**Exercise aim:** Only the lines from the start of the data below through the line that contains "import numpy as np" are to be copied, exactly and without pictures.

**Data block:**
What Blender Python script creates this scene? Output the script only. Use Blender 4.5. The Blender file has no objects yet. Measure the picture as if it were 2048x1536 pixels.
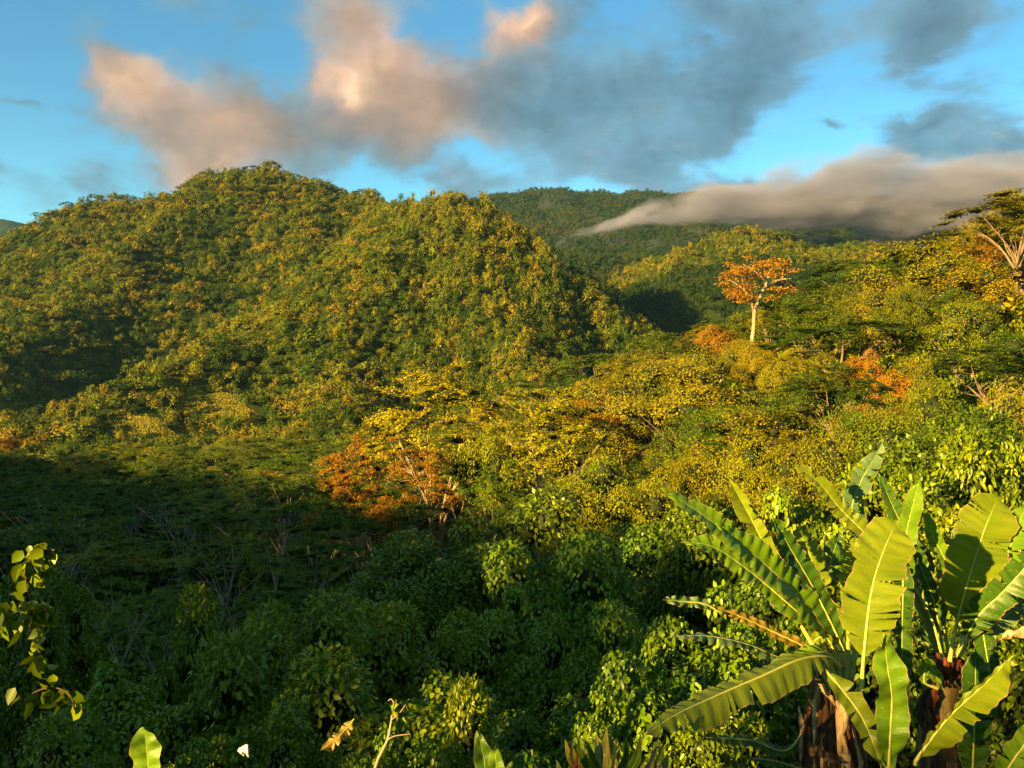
import bpy, math, random
import numpy as np

S = bpy.context.scene
COL = S.collection
R = math.radians
# ------------------------------------------------------------------ camera
F = 1706.67
W2, H2 = 1024.0, 768.0
cam_d = bpy.data.cameras.new("camera")
cam = bpy.data.objects.new("camera", cam_d)
COL.objects.link(cam)
cam_d.lens = 30.0
cam_d.sensor_width = 36.0
cam_d.clip_start = 0.05
cam_d.clip_end = 20000
cam.location = (0, 0, 0)
cam.rotation_euler = (R(90), 0, 0)
S.camera = cam

# ------------------------------------------------------------------ light
SUN_EL = 11.0          # degrees above the horizon
SUN_LEFT = 46.0        # degrees to the left of straight behind the camera
sx = -math.sin(R(SUN_LEFT)) * math.cos(R(SUN_EL))
sy = -math.cos(R(SUN_LEFT)) * math.cos(R(SUN_EL))
sz = math.sin(R(SUN_EL))
sun_d = bpy.data.lights.new("sun", 'SUN')
sun_d.energy = 5.0
sun_d.angle = R(0.5)
sun_d.color = (1.0, 0.60, 0.18)
sun = bpy.data.objects.new("sun", sun_d)
COL.objects.link(sun)
from mathutils import Vector, Matrix, Euler, Quaternion
sun.rotation_euler = Vector((sx, sy, sz)).to_track_quat('Z', 'Y').to_euler()
sun.location = (-60, -60, 60)
SKY_STRENGTH = 0.05
S.view_settings.view_transform = 'Standard'
S.view_settings.look = 'None'
S.view_settings.gamma = 1.0
S.view_settings.use_curve_mapping = False
S.view_settings.exposure = 2.66
S.cycles.max_bounces = 6
S.cycles.diffuse_bounces = 2
S.cycles.glossy_bounces = 2
S.cycles.transmission_bounces = 3
S.cycles.transparent_max_bounces = 6
S.cycles.volume_bounces = 0
S.cycles.volume_max_steps = 128
S.cycles.use_denoising = True
S.cycles.caustics_reflective = False
S.cycles.caustics_refractive = False
S.cycles.sample_clamp_indirect = 4.0

world = bpy.data.worlds.new("World")
S.world = world
world.use_nodes = True


class NT:
    """small helper to write node trees"""
    def __init__(s, tree):
        s.t = tree
        s.n = tree.nodes
        s.l = tree.links

    def node(s, typ, **kw):
        n = s.n.new(typ)
        ins = kw.pop('ins', {})
        for k, v in kw.items():
            setattr(n, k, v)
        for k, v in ins.items():
            if isinstance(v, bpy.types.NodeSocket):
                s.l.new(v, n.inputs[k])
            else:
                n.inputs[k].default_value = v
        return n

    def math(s, op, a, b=None, c=None, clamp=False):
        ins = {0: a}
        if b is not None: ins[1] = b
        if c is not None: ins[2] = c
        return s.node('ShaderNodeMath', operation=op, use_clamp=clamp, ins=ins).outputs[0]

    def vmath(s, op, a, b=None):
        ins = {0: a}
        if b is not None: ins[1] = b
        n = s.node('ShaderNodeVectorMath', operation=op, ins=ins)
        return n.outputs['Value'] if op in ('DOT_PRODUCT', 'LENGTH') else n.outputs[0]

    def noise(s, vec, scale, detail=3, rough=0.55, w=None, **kw):
        n = s.node('ShaderNodeTexNoise', **kw)
        n.inputs['Scale'].default_value = scale
        n.inputs['Detail'].default_value = detail
        n.inputs['Roughness'].default_value = rough
        if vec is not None: s.l.new(vec, n.inputs['Vector'])
        return n

    def ramp(s, fac, stops, interp='LINEAR'):
        n = s.node('ShaderNodeValToRGB')
        cr = n.color_ramp
        cr.interpolation = interp
        while len(cr.elements) < len(stops): cr.elements.new(0.5)
        for e, (p, c) in zip(cr.elements, stops):
            e.position = p
            e.color = (*c, 1) if len(c) == 3 else c
        if fac is not None: s.l.new(fac, n.inputs[0])
        return n.outputs[0]

    def mix(s, fac, a, b, typ='MIX'):
        n = s.node('ShaderNodeMix', data_type='RGBA', blend_type=typ)
        for sock, v in ((n.inputs[0], fac), (n.inputs[6], a), (n.inputs[7], b)):
            if isinstance(v, bpy.types.NodeSocket): s.l.new(v, sock)
            elif isinstance(v, (int, float)): sock.default_value = v
            else: sock.default_value = (*v, 1)
        return n.outputs[2]

    def smooth(s, x, lo, hi, a=0.0, b=1.0):
        n = s.node('ShaderNodeMapRange', interpolation_type='SMOOTHSTEP')
        s.l.new(x, n.inputs[0])
        n.inputs[1].default_value = lo; n.inputs[2].default_value = hi
        n.inputs[3].default_value = a; n.inputs[4].default_value = b
        return n.outputs[0]


# sky: Nishita blue with a broken evening cloud deck (cloud banks placed by direction, u/v are tangents of the view angles)
# blobs: (u px, v px, half width, half height, tilt deg, weight)
CLOUD = [
    (290, 175, 190, 120, -25, .9), (420, 250, 240, 110, -14, 1.0), (230, 90, 90, 90, -60, .3), (600, 270, 260, 100, -4, 1.0),
    (430, 320, 130, 70, 10, .9), (760, 170, 190, 190, -35, 1.15), (690, 30, 120, 150, -50, .9), (870, 240, 220, 110, 0, .9),
    (1050, 90, 170, 120, 5, 1.0), (1040, 240, 230, 120, -10, 1.0), (1230, 180, 240, 170, -20, .8), (1400, 60, 260, 140, -30, .65),
    (1150, 340, 120, 60, 5, .65), (1450, 240, 190, 95, 32, .85), (1300, 335, 190, 50, 12, .6), (1600, 80, 240, 130, 30, .42),
    (1850, 60, 190, 130, 50, .8), (1870, 290, 130, 36, 14, .75), (1690, 275, 110, 32, 0, .75), (880, 370, 150, 45, -8, .5),
    (90, 230, 150, 26, -14, .40), (-40, 360, 90, 60, 0, .9), (460, 120, 60, 110, -20, .30), (1480, 370, 300, 50, 8, .6), (1980, 330, 260, 50, 5, .7),
    (-500, 150, 420, 160, 10, .9), (-900, 300, 300, 120, -10, .7), (2500, 150, 420, 160, -15, .8), (3000, 330, 420, 110, 10, .7),
    (700, -320, 500, 220, 20, .8), (1700, -420, 600, 220, -10, .8), (-300, -300, 400, 200, 20, .6)]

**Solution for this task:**
What Blender Python script creates this scene? Output the script only. Use Blender 4.5. The Blender file has no objects yet. Measure the picture as if it were 2048x1536 pixels.
import bpy, math, random
import numpy as np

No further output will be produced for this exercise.